Entries with scene source code
◆ ◆ ◆

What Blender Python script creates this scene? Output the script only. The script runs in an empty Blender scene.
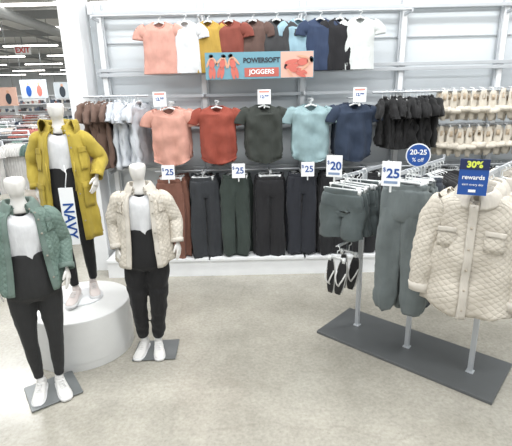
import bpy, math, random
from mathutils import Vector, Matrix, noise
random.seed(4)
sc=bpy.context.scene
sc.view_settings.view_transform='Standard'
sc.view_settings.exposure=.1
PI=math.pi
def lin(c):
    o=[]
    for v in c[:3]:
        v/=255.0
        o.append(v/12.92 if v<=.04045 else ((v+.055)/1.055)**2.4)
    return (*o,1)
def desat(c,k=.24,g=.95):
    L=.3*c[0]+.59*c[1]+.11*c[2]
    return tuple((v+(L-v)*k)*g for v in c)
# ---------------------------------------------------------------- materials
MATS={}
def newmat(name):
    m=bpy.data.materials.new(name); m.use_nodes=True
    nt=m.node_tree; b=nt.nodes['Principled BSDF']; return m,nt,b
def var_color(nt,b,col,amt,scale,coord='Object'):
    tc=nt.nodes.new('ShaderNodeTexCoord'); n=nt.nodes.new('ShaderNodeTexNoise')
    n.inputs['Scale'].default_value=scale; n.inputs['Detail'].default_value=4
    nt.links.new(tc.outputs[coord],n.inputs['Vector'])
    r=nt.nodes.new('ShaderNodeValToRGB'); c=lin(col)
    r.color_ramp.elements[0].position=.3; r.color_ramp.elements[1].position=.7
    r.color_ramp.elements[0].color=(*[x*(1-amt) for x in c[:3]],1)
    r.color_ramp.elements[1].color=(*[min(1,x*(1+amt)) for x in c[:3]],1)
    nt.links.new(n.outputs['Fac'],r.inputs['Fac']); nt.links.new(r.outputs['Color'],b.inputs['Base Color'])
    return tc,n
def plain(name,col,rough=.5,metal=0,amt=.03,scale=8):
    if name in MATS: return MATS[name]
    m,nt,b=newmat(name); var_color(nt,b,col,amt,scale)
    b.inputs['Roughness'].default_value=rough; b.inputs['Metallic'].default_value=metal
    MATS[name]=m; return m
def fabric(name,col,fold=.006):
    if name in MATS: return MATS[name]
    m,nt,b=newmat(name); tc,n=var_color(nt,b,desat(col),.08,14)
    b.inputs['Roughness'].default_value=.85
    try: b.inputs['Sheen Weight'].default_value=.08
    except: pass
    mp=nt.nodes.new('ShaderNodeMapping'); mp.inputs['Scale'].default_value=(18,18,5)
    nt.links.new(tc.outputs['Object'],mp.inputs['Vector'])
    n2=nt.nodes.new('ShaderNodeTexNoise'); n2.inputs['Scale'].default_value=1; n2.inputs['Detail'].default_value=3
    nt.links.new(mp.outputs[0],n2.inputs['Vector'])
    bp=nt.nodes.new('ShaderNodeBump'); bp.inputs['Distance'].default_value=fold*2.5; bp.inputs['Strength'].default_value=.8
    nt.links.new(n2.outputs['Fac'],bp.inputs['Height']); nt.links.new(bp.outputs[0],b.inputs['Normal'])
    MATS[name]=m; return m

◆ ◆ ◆

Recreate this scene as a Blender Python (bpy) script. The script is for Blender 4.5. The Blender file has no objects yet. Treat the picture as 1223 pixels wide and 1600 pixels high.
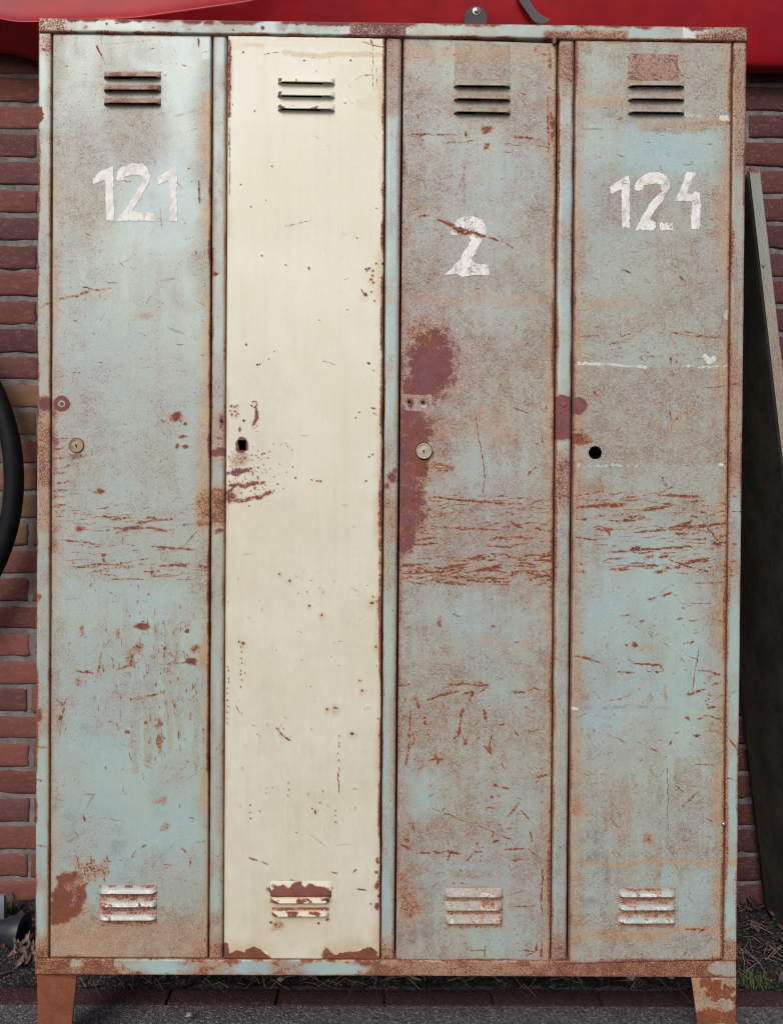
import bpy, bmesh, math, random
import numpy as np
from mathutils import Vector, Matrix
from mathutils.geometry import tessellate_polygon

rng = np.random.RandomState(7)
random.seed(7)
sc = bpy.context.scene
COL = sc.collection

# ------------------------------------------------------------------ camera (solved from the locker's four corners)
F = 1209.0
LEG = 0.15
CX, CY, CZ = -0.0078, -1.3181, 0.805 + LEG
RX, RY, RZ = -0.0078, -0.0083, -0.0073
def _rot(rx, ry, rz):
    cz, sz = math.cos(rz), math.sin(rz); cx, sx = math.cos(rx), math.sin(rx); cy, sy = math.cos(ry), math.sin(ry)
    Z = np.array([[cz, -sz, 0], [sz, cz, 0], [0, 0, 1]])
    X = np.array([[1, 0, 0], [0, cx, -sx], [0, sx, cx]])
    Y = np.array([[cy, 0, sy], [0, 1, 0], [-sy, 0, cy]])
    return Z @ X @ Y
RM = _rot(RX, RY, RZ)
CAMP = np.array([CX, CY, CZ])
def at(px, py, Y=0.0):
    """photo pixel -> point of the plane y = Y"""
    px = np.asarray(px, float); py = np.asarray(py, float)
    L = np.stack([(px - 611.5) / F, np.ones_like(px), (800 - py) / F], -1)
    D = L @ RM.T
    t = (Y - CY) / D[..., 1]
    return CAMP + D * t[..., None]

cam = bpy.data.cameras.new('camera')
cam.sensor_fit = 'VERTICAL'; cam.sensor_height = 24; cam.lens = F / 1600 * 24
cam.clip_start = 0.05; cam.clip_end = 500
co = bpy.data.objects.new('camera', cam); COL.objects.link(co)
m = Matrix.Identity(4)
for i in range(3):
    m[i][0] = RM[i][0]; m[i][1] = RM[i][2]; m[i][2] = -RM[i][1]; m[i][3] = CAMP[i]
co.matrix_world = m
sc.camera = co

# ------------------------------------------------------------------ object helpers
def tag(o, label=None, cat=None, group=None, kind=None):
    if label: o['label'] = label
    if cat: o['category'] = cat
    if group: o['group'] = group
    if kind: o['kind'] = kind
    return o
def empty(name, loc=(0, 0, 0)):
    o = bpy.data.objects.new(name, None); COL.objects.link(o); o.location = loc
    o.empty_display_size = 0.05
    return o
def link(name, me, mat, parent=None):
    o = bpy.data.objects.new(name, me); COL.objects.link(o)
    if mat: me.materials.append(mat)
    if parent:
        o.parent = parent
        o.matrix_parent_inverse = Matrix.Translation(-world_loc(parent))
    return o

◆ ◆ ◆

▸ **WRITTEN PROBLEM**: Filter the listing above by the word "objects"; copy each line that passes.

▸ **ANSWER TO THIS PROBLEM**:
Recreate this scene as a Blender Python (bpy) script. The script is for Blender 4.5. The Blender file has no objects yet. Treat the picture as 1223 pixels wide and 1600 pixels high.
co = bpy.data.objects.new('camera', cam); COL.objects.link(co)
    o = bpy.data.objects.new(name, None); COL.objects.link(o); o.location = loc
    o = bpy.data.objects.new(name, me); COL.objects.link(o)